The Great Outdoors

Collaborating With NASA To Broadcast April’s Solar Eclipse

Ball State University is collaborating with NASA to provide live broadcast coverage of the total solar eclipse on April 8.

Dayna Thompson, director of the Charles W. Brown Planetarium, and Dr. John Millis, department chair of the Department of Physics and Astronomy and professor of physics, will serve as telescope operators during the eclipse at Indianapolis Motor Speedway. NASA plans to livestream the eclipse from multiple sites, including from the Ball State telescopes in Indianapolis.

“We are grateful to NASA for including our University in its coverage of this awe-inspiring total solar eclipse,” Ms. Thompson said. “Through our telescopes, viewers will witness one of nature’s greatest spectacles.”

NASA will provide live eclipse broadcast coverage from 1-4 p.m. ET April 8 on NASA+, NASA TV,, the NASA app, and on YouTube. Other venues being utilized by NASA to broadcast the eclipse include the Kerrville Eclipse Festival in Kerrville, Texas; the Southern Illinois Crossroads Eclipse Festival in Carbondale, Ill.; and the Great Lakes Science Center’s Total Eclipse Fest 2024 in Cleveland, among other locations.

April 8 will represent the first total solar eclipse to pass over Muncie since 957CE. The eclipse will begin on Ball State’s campus around 1:52 p.m. ET, when the Moon starts to block out the southwest side of the Sun. From around 3:07-3:11 p.m.—or a totality of about three minutes and 40 seconds—Ball State will be plunged into deep twilight as the Moon hides the Sun from the sky. The eclipse will end around 4:24 p.m.

NASA will be utilizing two Ball State-run telescopes for its broadcast feed from Indianapolis on the day of the eclipse:

  • Setup 1: Telescope: 90mm SVBONY Refractor, Camera: Canon EOS R10, Filter: White Light.
  • Setup 2: Telescope: 90mm Coronado SolarMax III, Camera: ZWO – ASI294MC Pro Color, Filter: Hydrogen-alpha.

According to Ms. Thompson, the Hydrogen-alpha filtered telescope allows viewers to see the Sun in a very specific color of red light which shows its atmospheric region—the chromosphere. This allows people to see dramatic features of the Sun that solar eclipse glasses do not show, such as solar prominences, filaments, and flares.

The white light filtered telescope, meanwhile, shows a similar view as to what solar eclipse glasses show, but safely magnified to show details such as sunspots and features in the Moon’s edge as it eclipses the Sun.

More importantly, with this telescope and camera setup, the filter can be taken off during totality, when the Sun’s bright disk is completely obscured by the Moon, showing viewers outside the path of totality a look at the outer atmosphere of the Sun, its corona, and prominences. While it’s not the same as seeing it in real life, according to Ms. Thompson, this allows viewers from all over the world to enjoy totality in real-time alongside the millions of people watching from the narrow band of totality that spans the Americas.
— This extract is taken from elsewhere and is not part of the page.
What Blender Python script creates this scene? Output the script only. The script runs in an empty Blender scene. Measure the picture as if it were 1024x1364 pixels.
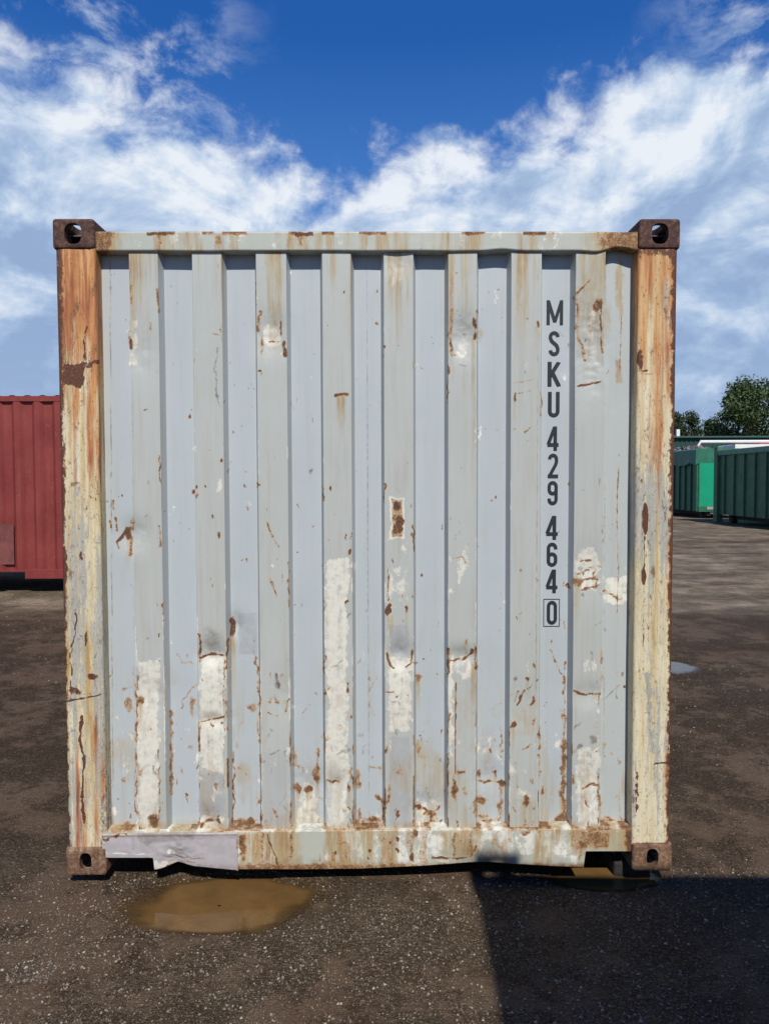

From Friday, April 5, through Sunday, April 7, the planetarium and other University entities, such as the David Owsley Museum of Art and the Dr. Joe and Alice Rinard Orchid Greenhouse, will also present a series of programs, workshops, and lectures about the total solar eclipse. A full list of campus eclipse-related events is available on the University’s online calendar.

For those looking to experience the total eclipse on April 8, Ball State is encouraging visitors to participate in the programming being hosted by the City of Muncie and the Muncie Visitors Bureau. More information—including resources, viewing sites, lodging, activities, and more—can be found on the Muncie Eclipse website.

Eclipse viewers will need protective solar glasses to view the Sun directly during all partial phases of the solar eclipse. Visit the Ball State Solar Eclipse webpage to learn more about solar eclipses in Muncie, how to obtain eclipse glasses, and more.

Ball State’s Charles W. Brown Planetarium is an immersive theater where state-of-the-art technology transforms the 16-meter (roughly 52-foot) dome—the largest in Indiana—into a simulation of the night sky as seen from Earth and from space. The facility, part of the College of Sciences and Humanities’ Department of Physics and Astronomy, has more than 150 reclining seats that allow guests to comfortably view projections from the planetarium’s GOTO CHRONOS II HYBRID system, which includes an RSA Cosmos digital 4K system to display amazing visualizations based on real scientific data.

The planetarium is named in honor of businessman and philanthropist Charles W. Brown, a 1971 Ball State graduate whose acts of generosity to his alma mater include being the lead donor for both the updated planetarium project in 2014 and the new Brown Family Amphitheater, located in the heart of campus.